Mateusz Gamrot pokonał decyzją sędziów byłego mistrza UFC i rzucił wyzwanie obecnemu
Walka rozpoczęła się nieco lepiej dla doświadczonego Brazylijczyka, który trafił Polaka mocnym kopnięciem Gamrot, a następnie Mateusz nawet leżał na macie, ale zdołał powoli przejmować inicjatywę, a koniec rundy zaakcentował serią ciosów. Po średnim początku później było już coraz lepiej.
"Gamer" bardzo dobrze rozpoczął kolejną rundzie, ale nie miał zamiaru toczyć tego boju w stójce i cały czas już obalenia. Polak obalił zdecydowanie rywala pod koniec rundy, ten oddał plecy, ale zdołał wrócić na nogi, a pod koniec mieliśmy wymianę ciosów w stójce.
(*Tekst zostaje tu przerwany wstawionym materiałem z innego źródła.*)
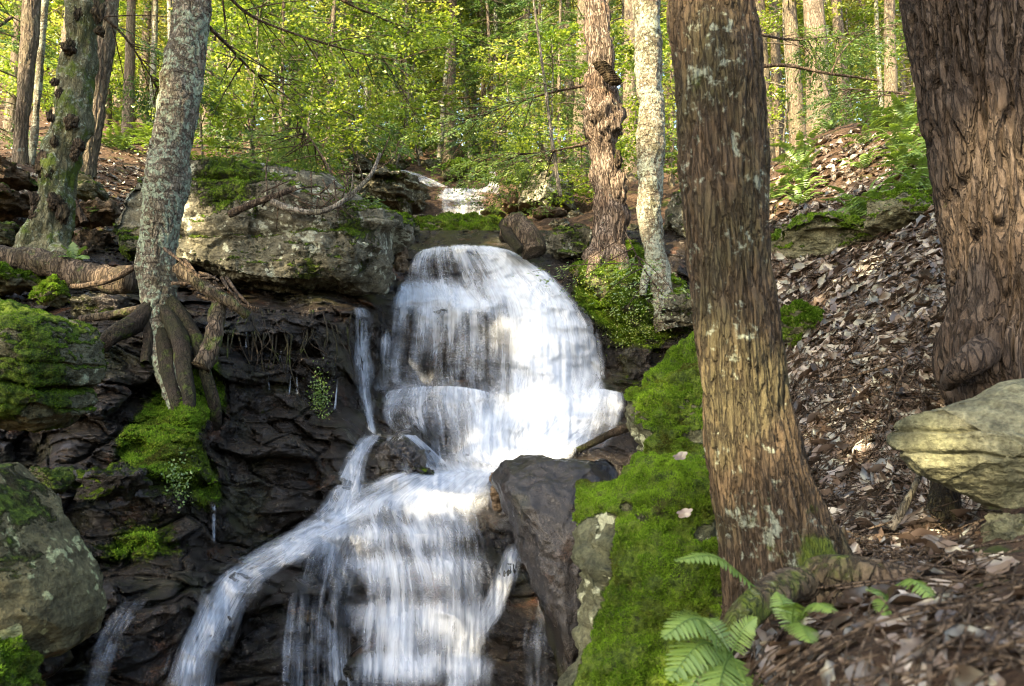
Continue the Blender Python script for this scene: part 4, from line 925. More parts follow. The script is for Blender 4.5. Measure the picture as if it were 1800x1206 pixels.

Mateusz Gamrot decydującą odsłonę rozpoczął od celnych ciosów i obalenia. Polak regularnie przewracał Rafaela dos Anjosa, ale ten szybko wracał do stójki. Do połowy trzeciej rundy miał ich już dziesięć na koncie, co było dla niego rekordowe.
Ostatecznie o wyniku walki decydowali sędziowie. Dwóch punktowało 29-28, a jedne 30-27 na korzyść Gamrota. Po samej walce Mateusz Gamrot wyzywał do pojedynku obecnego mistrza Islama Machaczewa.
"Zobaczmy, czyje zapasy są lepsze" – rzucił Gamrot po walce.
Niestety fatalnie zaprezentował się Michał Oleksiejczuk, który przegrał z Michelem Pereirą. Cały pojedynek trwał zaledwie 61 sekund.